Short exercise –
Retype word for word the first line of the listing and each line after it up to the line with "b.build('block', M_POST, lash)", with the pictures taken out.

Data records –
———

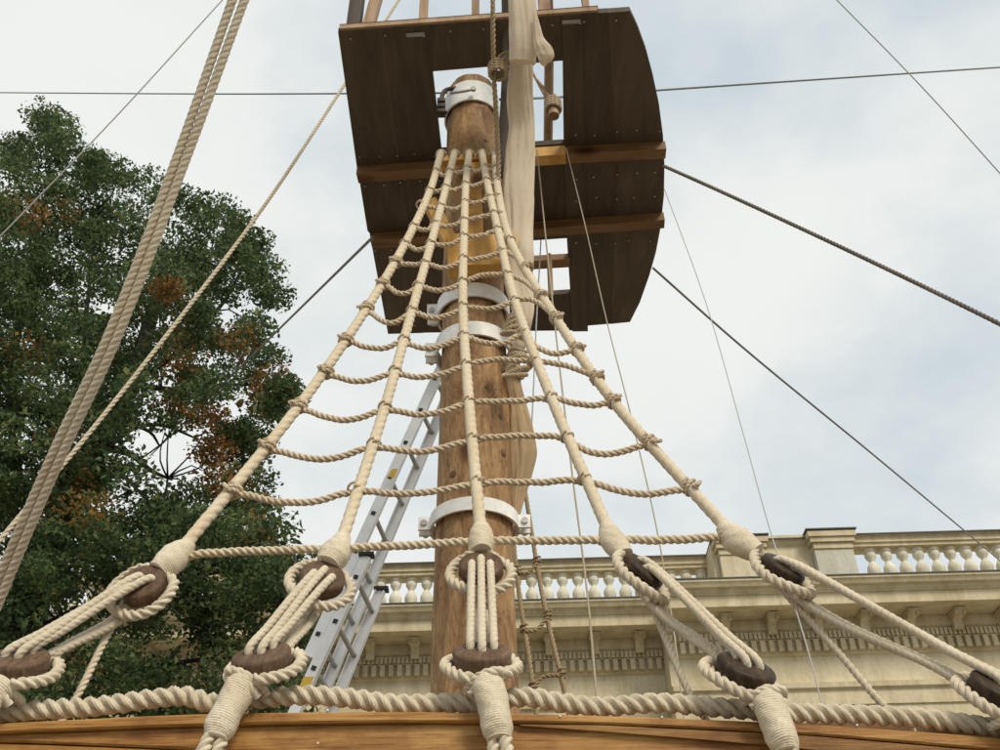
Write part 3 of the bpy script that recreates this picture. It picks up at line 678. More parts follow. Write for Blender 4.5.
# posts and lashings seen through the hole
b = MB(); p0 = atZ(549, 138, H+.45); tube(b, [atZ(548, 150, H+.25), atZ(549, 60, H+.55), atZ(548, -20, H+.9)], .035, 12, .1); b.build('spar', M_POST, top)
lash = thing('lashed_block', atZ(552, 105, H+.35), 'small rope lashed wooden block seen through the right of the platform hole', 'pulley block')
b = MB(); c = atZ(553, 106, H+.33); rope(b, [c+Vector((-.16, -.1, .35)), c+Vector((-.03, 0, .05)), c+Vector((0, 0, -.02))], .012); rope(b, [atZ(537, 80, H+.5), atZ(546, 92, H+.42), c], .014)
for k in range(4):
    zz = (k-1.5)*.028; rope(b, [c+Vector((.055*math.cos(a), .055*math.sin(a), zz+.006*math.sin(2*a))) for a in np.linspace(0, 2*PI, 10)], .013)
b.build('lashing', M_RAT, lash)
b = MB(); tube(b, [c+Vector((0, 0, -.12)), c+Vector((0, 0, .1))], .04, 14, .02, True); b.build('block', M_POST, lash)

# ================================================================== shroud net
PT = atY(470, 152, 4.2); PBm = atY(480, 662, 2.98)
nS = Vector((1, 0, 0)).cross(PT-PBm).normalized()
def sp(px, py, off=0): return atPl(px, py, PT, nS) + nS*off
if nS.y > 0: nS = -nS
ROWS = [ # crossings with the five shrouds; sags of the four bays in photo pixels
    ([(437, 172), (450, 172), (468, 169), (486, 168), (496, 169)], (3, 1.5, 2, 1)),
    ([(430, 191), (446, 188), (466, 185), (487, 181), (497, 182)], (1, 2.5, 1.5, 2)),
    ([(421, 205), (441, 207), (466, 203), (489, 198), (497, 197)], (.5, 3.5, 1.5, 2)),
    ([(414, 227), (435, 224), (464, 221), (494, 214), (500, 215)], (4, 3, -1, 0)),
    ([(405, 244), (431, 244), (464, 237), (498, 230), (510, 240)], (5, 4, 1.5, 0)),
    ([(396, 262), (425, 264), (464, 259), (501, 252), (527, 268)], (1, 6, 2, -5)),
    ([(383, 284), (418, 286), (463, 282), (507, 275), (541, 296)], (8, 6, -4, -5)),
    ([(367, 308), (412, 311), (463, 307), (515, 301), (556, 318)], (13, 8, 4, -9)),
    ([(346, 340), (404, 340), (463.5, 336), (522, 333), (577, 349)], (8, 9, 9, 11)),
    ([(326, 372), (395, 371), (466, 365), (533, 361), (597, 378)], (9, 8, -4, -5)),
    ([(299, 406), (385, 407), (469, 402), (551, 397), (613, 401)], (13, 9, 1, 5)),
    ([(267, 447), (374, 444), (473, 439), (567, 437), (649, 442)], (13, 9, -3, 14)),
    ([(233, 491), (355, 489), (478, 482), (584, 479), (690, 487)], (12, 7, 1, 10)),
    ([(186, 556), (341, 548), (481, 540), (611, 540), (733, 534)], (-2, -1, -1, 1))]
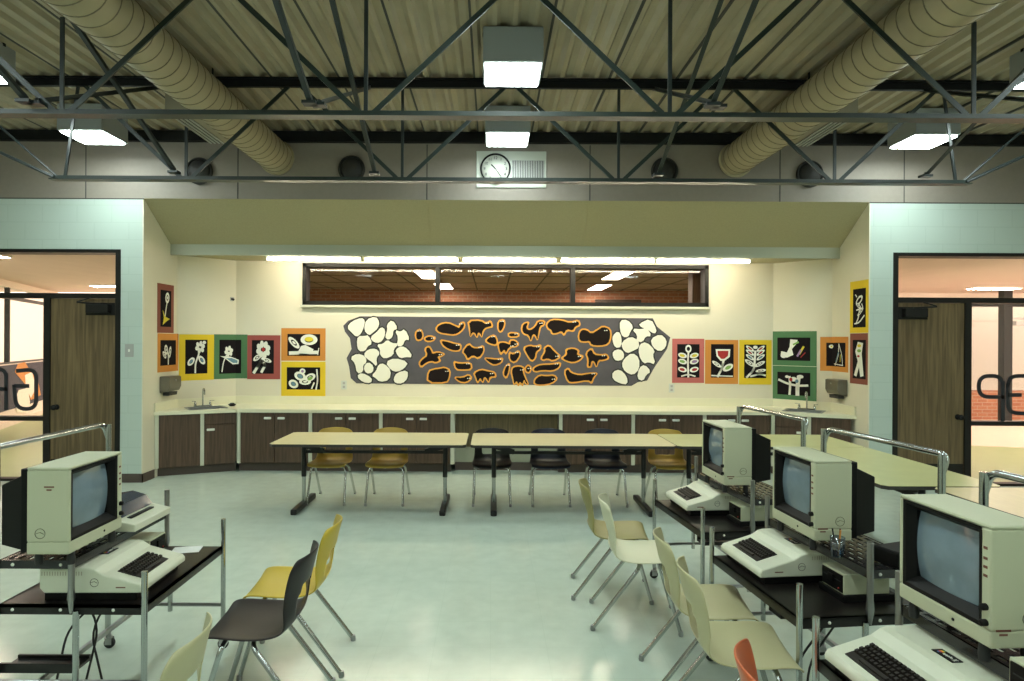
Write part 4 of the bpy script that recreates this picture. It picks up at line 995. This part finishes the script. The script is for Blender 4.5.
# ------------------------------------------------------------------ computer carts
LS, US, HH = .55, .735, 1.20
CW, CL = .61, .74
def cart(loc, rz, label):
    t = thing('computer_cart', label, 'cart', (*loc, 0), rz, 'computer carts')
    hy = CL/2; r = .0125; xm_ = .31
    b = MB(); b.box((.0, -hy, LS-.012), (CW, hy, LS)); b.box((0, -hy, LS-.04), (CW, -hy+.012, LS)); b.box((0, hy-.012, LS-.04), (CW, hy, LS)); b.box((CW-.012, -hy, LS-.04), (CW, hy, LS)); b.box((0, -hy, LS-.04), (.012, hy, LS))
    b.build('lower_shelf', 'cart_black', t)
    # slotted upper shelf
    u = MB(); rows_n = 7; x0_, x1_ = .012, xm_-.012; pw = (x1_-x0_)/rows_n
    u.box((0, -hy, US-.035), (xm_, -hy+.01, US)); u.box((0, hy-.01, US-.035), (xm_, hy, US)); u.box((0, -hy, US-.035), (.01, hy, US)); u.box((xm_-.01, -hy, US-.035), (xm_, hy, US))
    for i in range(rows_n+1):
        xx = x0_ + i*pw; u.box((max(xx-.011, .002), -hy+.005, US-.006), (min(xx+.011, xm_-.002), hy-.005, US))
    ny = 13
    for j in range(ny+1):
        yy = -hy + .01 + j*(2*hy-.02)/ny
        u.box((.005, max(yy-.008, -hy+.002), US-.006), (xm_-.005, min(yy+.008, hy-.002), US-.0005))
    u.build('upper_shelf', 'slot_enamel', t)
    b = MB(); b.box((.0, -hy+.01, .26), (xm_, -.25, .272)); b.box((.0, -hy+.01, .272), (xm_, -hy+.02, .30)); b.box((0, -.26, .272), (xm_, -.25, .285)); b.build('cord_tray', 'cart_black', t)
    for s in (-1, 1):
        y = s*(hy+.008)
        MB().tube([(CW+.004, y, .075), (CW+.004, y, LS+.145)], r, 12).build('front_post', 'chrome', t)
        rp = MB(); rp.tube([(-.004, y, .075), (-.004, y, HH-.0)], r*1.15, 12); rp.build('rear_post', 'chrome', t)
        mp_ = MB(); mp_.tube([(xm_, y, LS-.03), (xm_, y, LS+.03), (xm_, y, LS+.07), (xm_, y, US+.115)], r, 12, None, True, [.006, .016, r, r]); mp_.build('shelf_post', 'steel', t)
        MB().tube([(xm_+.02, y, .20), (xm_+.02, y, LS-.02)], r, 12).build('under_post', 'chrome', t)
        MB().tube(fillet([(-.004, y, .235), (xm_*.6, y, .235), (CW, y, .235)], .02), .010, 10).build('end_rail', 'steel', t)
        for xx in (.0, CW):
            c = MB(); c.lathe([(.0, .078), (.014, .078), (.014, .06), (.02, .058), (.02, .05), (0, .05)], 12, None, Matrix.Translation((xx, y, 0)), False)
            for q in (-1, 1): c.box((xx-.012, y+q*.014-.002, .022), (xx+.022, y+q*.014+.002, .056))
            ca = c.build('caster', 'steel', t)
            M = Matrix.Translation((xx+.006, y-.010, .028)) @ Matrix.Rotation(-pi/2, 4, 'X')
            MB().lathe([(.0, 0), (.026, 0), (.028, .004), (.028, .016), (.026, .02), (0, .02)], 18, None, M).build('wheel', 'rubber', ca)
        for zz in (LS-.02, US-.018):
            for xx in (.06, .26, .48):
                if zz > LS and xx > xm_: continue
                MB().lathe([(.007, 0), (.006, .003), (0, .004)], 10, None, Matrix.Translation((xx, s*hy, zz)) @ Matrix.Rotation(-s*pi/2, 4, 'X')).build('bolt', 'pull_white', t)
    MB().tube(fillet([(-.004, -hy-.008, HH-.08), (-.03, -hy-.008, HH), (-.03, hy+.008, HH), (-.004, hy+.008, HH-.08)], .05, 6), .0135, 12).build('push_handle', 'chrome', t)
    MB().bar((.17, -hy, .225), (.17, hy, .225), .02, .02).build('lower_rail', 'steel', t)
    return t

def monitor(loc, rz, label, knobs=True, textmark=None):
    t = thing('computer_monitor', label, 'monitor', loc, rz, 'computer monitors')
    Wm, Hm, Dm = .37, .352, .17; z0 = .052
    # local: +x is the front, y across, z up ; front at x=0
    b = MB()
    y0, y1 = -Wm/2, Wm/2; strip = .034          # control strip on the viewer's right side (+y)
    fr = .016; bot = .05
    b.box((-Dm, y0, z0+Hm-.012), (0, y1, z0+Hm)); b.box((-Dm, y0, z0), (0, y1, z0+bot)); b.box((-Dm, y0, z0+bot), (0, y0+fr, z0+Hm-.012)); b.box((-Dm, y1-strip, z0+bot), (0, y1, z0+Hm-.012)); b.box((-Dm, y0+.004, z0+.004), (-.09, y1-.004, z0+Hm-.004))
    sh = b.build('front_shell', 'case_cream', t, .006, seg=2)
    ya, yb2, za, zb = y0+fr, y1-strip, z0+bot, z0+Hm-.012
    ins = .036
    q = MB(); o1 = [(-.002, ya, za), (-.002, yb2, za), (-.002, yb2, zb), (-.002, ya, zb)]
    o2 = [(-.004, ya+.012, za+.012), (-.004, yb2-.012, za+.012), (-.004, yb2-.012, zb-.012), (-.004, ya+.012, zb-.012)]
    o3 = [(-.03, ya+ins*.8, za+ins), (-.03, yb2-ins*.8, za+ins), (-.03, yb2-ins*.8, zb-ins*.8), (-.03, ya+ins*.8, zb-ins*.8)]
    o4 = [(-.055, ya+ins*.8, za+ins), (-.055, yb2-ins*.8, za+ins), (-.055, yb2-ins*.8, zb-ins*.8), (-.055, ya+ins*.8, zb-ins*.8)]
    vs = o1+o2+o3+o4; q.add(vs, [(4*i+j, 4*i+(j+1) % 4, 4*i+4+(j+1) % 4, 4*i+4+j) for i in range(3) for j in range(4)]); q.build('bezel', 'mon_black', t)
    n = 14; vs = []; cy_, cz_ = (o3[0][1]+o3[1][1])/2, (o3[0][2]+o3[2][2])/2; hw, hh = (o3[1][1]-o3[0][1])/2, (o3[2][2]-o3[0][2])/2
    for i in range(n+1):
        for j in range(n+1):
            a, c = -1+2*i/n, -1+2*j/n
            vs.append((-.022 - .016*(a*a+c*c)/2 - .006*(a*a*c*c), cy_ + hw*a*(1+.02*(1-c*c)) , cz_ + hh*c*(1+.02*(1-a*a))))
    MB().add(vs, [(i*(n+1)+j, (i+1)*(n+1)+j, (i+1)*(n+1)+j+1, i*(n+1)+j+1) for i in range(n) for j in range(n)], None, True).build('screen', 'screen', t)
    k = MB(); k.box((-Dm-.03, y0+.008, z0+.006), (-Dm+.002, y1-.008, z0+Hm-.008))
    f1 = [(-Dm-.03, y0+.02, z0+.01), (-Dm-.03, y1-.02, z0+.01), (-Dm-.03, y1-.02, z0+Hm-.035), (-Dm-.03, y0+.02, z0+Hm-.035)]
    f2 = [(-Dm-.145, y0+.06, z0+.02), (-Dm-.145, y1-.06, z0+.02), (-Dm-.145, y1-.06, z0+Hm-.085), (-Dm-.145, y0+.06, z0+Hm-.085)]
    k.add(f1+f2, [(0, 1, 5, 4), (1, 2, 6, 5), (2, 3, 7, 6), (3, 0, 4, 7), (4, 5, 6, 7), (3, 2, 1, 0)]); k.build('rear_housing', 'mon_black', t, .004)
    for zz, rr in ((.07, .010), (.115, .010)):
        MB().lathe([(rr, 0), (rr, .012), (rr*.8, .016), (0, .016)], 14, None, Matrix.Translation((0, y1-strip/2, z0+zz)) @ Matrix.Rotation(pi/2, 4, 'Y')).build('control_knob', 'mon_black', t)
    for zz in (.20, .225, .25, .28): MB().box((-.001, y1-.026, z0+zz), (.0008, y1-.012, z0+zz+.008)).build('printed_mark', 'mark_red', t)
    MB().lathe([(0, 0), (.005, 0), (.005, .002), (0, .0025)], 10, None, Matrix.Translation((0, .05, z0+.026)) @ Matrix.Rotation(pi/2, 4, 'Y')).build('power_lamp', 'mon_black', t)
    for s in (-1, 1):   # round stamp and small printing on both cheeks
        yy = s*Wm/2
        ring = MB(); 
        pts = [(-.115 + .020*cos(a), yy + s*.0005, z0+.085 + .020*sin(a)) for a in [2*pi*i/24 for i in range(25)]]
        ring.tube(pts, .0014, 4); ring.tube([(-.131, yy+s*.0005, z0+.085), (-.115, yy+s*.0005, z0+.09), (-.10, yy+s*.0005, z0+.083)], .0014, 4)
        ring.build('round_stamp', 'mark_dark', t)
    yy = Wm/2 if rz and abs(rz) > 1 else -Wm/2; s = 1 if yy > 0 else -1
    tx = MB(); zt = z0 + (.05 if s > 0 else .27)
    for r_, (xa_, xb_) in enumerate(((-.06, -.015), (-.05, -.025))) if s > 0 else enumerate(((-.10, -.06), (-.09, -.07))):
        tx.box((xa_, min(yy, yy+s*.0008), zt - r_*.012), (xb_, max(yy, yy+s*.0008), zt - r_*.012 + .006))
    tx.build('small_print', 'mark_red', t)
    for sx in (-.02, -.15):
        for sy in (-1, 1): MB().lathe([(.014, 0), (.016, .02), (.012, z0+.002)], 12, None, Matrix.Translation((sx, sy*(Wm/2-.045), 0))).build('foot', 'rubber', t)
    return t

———

Task solution –
Write part 3 of the bpy script that recreates this picture. It picks up at line 678. More parts follow. Write for Blender 4.5.
# posts and lashings seen through the hole
b = MB(); p0 = atZ(549, 138, H+.45); tube(b, [atZ(548, 150, H+.25), atZ(549, 60, H+.55), atZ(548, -20, H+.9)], .035, 12, .1); b.build('spar', M_POST, top)
lash = thing('lashed_block', atZ(552, 105, H+.35), 'small rope lashed wooden block seen through the right of the platform hole', 'pulley block')
b = MB(); c = atZ(553, 106, H+.33); rope(b, [c+Vector((-.16, -.1, .35)), c+Vector((-.03, 0, .05)), c+Vector((0, 0, -.02))], .012); rope(b, [atZ(537, 80, H+.5), atZ(546, 92, H+.42), c], .014)
for k in range(4):
    zz = (k-1.5)*.028; rope(b, [c+Vector((.055*math.cos(a), .055*math.sin(a), zz+.006*math.sin(2*a))) for a in np.linspace(0, 2*PI, 10)], .013)
b.build('lashing', M_RAT, lash)
b = MB(); tube(b, [c+Vector((0, 0, -.12)), c+Vector((0, 0, .1))], .04, 14, .02, True); b.build('block', M_POST, lash)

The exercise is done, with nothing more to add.